The United Nations’ Intergovernmental Panel on Climate Change (IPCC) developed a carbon credit proposal to reduce the worldwide carbon emissions in a 1997 agreement known as the Kyoto Protocol. The agreement established binding emission reduction targets for the signatories. The Marrakesh Accords, another agreement, laid out the groundwork for the system’s operation.

The Kyoto Protocol is an international agreement linked to the United Nations Framework Convention on Climate Change (UNFCCC), which commits its Parties by setting internationally binding emission reduction targets.

  1. The Kyoto Protocol was adopted in Kyoto, Japan, in December 1997 and entered into force in February 2005.
  2. The first commitment period under the Kyoto Protocol was from 2008-2012. The Doha Amendment to the Kyoto Protocol was adopted in Qatar in December 2012. The amendment includes new commitments for parties to the Kyoto Protocol who agreed to take on commitments in a second commitment period from January 2013 to December 2020 and a revised list of greenhouse gases to be reported on by Parties in the second commitment period.
  3. Recognizing that developed countries are principally responsible for the current high levels of Greenhouse Gas (GHGs) in the atmosphere, the Kyoto Protocol places commitments on developed nations to undertake mitigation targets and to provide financial resources and transfer of technology to the developing nations.
  4. Developing countries like India have no mandatory mitigation obligations or targets under the Kyoto Protocol.

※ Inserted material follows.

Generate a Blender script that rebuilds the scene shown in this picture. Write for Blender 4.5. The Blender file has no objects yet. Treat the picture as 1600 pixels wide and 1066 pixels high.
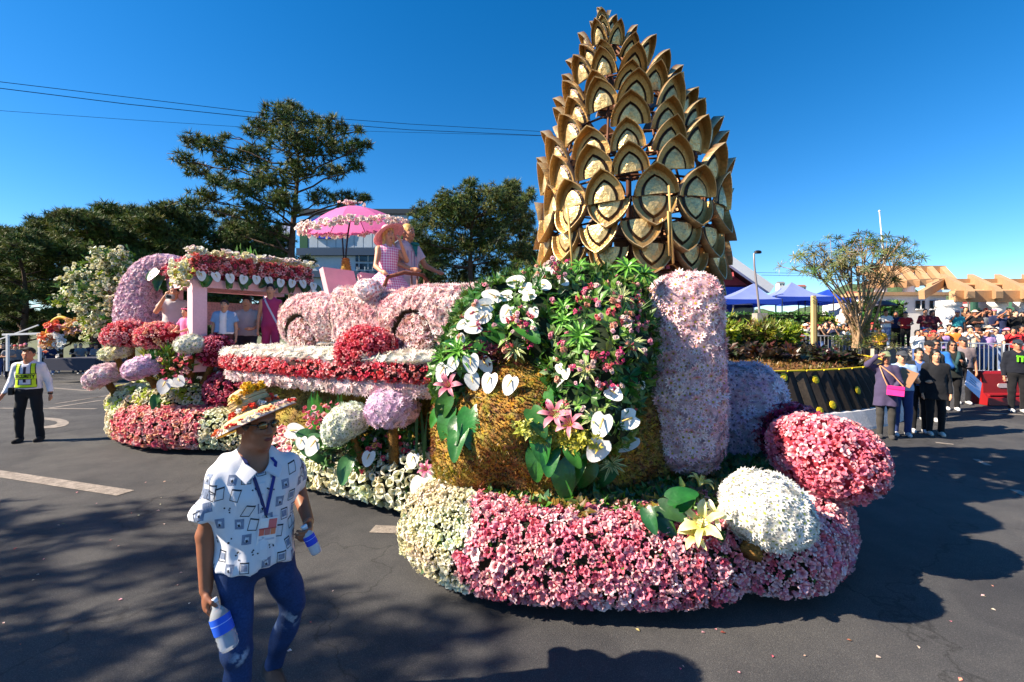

The separate Clean Development Mechanism for developing countries issued carbon credits called a Certified Emission Reduction (CER). A developing nation could receive these credits for supporting sustainable development initiatives. The trading of CERs takes place in a separate market. The first commitment period of the Kyoto Protocol ended in 2012. (The U.S. dropped out in 2001.)

Paris Agreement

The Kyoto protocol was revised in 2012 in an agreement known as the Doha Amendment, which was ratified as of October 2020, with 147 member nations having “deposited their instrument of acceptance.”

The Paris Agreement of 2016 is a historic international accord that brings almost 200 countries together in setting a common target to reduce global greenhouse emissions in an effort to fight climate change.

The pact seeks to keep global temperature rise to below 2 degrees Celsius from pre-industrial levels and to try and limit the temperature increase even further to 1.5 degrees Celsius.

To this end, each country has pledged to implement targeted action plans that will limit their greenhouse gas emissions.

The Agreement asks rich and developed countries to provide financial and technological support to the developing world in its quest to fight and adapt to climate change.

Conclusion

Cap and trade have been proven effective in the United States through the acid rain program, which reduced pollution levels quickly and effectively at a far lower cost than expected. The EU Emissions Trading System has demonstrated that cap and trade can be applied to carbon, resulting in a carbon price that drives emissions reductions. Pollution reductions that industry feared would be prohibitively expensive were achieved for a fraction of the cost originally estimated. Carbon credit has the potential to be a global solution to a global problem. Cap and trade allow for rigor in emissions monitoring, reporting, and verification, which is critical for any climate policy to maintain integrity.